La persona casada no puede amar a Dios y tender a la santidad al margen de su matrimonio. /Fotografía Cathopic/Belén Hernández El matrimonio es el camino específico de santidad para los esposos. La vocación universal a la santidad está dirigida también a los cónyuges y padres cristianos. Para ellos está especificada por el sacramento celebrado y traducida concretamente en las realidades propias de la existencia familiar.


El matrimonio es una auténtica vocación: acción de Cristo, que invade el alma de los que se casan y les invita a seguirle, transformando toda la vida matrimonial en un andar divino en la tierra.
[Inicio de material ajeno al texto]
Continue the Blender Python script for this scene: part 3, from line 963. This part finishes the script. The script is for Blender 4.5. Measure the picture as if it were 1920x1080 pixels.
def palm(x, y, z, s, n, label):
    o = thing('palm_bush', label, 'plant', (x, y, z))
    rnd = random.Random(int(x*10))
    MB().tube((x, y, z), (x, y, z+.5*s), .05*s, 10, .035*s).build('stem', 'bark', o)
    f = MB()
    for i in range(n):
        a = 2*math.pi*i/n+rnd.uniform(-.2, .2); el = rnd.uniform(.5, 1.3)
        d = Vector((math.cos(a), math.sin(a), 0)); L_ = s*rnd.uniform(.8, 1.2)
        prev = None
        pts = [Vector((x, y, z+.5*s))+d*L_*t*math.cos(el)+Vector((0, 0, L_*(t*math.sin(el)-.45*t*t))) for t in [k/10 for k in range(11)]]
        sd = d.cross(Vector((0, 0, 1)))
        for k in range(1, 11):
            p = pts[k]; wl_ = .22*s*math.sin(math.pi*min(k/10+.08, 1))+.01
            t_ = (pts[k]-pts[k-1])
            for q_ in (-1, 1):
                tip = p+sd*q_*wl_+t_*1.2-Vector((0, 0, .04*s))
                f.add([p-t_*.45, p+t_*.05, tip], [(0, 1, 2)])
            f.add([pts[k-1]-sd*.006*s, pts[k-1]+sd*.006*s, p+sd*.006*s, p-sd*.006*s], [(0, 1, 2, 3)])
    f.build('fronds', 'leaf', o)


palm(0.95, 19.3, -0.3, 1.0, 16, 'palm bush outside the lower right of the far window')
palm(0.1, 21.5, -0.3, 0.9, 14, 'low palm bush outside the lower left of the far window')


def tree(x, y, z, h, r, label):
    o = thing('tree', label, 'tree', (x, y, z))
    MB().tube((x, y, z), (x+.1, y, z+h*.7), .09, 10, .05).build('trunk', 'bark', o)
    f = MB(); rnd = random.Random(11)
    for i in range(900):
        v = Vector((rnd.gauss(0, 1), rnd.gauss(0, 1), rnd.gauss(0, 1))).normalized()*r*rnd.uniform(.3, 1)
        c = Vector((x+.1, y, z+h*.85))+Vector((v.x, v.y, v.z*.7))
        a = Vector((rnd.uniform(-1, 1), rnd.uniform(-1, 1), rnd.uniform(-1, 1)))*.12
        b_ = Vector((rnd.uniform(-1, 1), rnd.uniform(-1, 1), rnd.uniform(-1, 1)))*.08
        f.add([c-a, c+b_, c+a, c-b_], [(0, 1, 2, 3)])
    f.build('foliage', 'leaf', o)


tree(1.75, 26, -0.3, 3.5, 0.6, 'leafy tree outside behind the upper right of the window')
Es preciso recordar que marido y mujer ya no son dos, sino una sola carne. Esa unión no es una relación superficial, sino que incide en el ser de los esposos: el matrimonio une sus personas en todos los aspectos conyugales, que están íntimamente implicados en la vocación a la santidad. Una vez que el ser de cada esposo ha quedado afectado por la vinculación indisoluble con el otro, su respuesta a la vocación bautismal no puede darse al margen de su identidad de esposo o esposa.


Resulta que la vida familiar, las relaciones conyugales, el cuidado y la educación de los hijos, el esfuerzo por sacar económicamente adelante a la familia y por asegurarla y mejorarla, el trato con las otras personas que constituyen la comunidad social, todo eso son situaciones humanas corrientes que los esposos cristianos deben santificar.


La persona casada no puede amar a Dios y tender a la santidad al margen de su matrimonio.


Cada esposo mantiene su singularidad ante Dios, y debe responder personalmente a su vocación a la santidad, que incluye como aspecto esencial la santificación de su vida matrimonial y familiar en íntima cooperación con su cónyuge.


Puede ser que uno sea más religioso que el otro; o que sigan devociones o tradiciones espirituales diferentes; o que uno tenga mayor preocupación o compromiso distintos en su apostolado personal o en su formación cristiana, etc.


La mutua comunicación de la espiritualidad personal no necesariamente tiene que ser total. Dependerá de lo que sea prudente compartir, según las circunstancias. En todo caso, puesto que la intimidad conyugal debe ser también fuente de confianza, lo natural será que haya siempre comunicación espiritual, pero con delicado respeto a la libertad y a la conciencia del otro.
Dice Pablo en Ef 4,1: “Os ruego yo, prisionero por el Señor, que viváis una vida digna de la vocación con la que habéis sido llamados”. Y dice Pedro en 2P 1,10: “Hermanos, poned el mayor esmero en fortalecer vuestra vocación y elección”.


En la correspondencia libre a la elección de Dios, especificada por el sacramento del matrimonio, se decide la plenitud de la realización personal de los esposos. El Señor, que los ha elegido es fiel y no dejará de concederles todas las gracias necesarias, como fruto del sacramento que les hace participar realmente en el amor con que Cristo se ha unido a su Iglesia.


Los esposos cristianos deben esforzarse por mantener siempre vivo el don del bautismo. Por ello es necesario que reaviven y profundicen continuamente su fe, ya que de otro modo cederían fácilmente a la tentación de vivir su vida conyugal y familiar de manera rutinaria.


Los casados están llamados a santificar su matrimonio y a santificarse en esa unión; cometerían por eso un grave error, si edificaran su conducta espiritual a espaldas y al margen de su hogar.


Se trata de recurrir a los medios que alimentan la vida de la gracia, para ser capaces de percibir amorosamente el hondo significado que poseen en Cristo la mismas realidades familiares y conyugales.


Los medios para alimentar la vida de la gracia son, los mismos que han de frecuentar asiduamente todos los cristianos: la oración, la mortificación y los sacramentos, especialmente la penitencia y la Eucaristía. Sin embargo, pueden y deben vivirse con especiales matices y acentos desde la vocación matrimonial.


Sostenida por el trato confiado con Dios, la vida fiel de los cónyuges cristianos se convierte en participación fecunda en la misión que Cristo confió a su Iglesia y se llena de los frutos divinos de la redención para ellos y su familia, para la Iglesia y para el mundo.